Fallimento: opposizione allo stato passivo mai equiparabile a giudizio d'appello
Con la sentenza in commento è stato affermato l’importante principio secondo cui “Nel giudizio di opposizione allo stato passivo del fallimento il creditore, il cui credito sia stato escluso o ridotto nel progetto del curatore, può proporre le eccezioni e depositare i documenti ritenuti rilevanti ancorché non abbia presentato alcuna preventiva osservazione ex art. 95, secondo comma, legge fall., dovendosi escludere che il mancato esercizio di tale facoltà comporti il prodursi di preclusioni, attesa la non equiparabilità del suddetto giudizio a quello d’appello, con conseguente inapplicabilità dell’art. 345 cod. proc. civ.”.
Il principio affermato dalla Suprema Corte, con la sentenza in commento, sottolinea come il giudizio di opposizione allo stato passivo ex art. 98 della Legge Fallimentare, pur rappresentando l’impugnazione dello stato passivo dichiarato esecutivo dal Giudice Delegato al fine di ottenerne la relativa modifica, non sia in alcun modo equiparabile ad un giudizio di appello.

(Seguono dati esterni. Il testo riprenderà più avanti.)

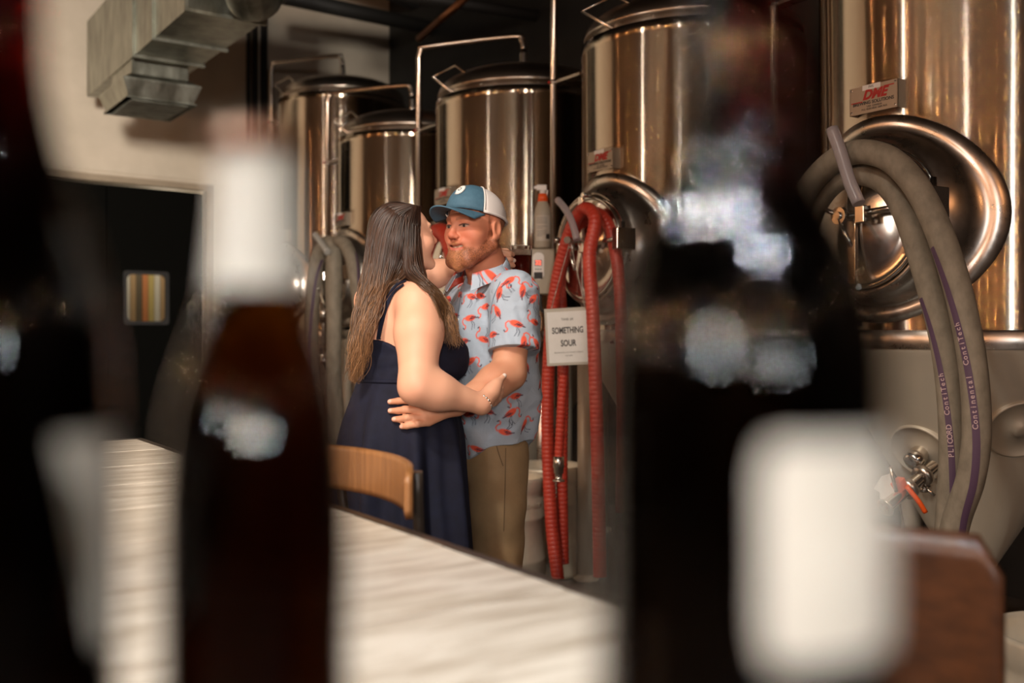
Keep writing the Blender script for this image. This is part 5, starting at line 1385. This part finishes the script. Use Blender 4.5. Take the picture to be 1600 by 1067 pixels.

Da tale impossibilità di equiparazione tra i due tipi di procedimento discende la conseguente inapplicabilità, al giudizio di opposizione allo stato passivo ex art. 98 della Legge Fallimentare, del divieto di formulare nuove eccezioni e di articolare nuove richieste istruttorie previsto, per il giudizio di appello, dall’art. 345 del codice di procedura civile.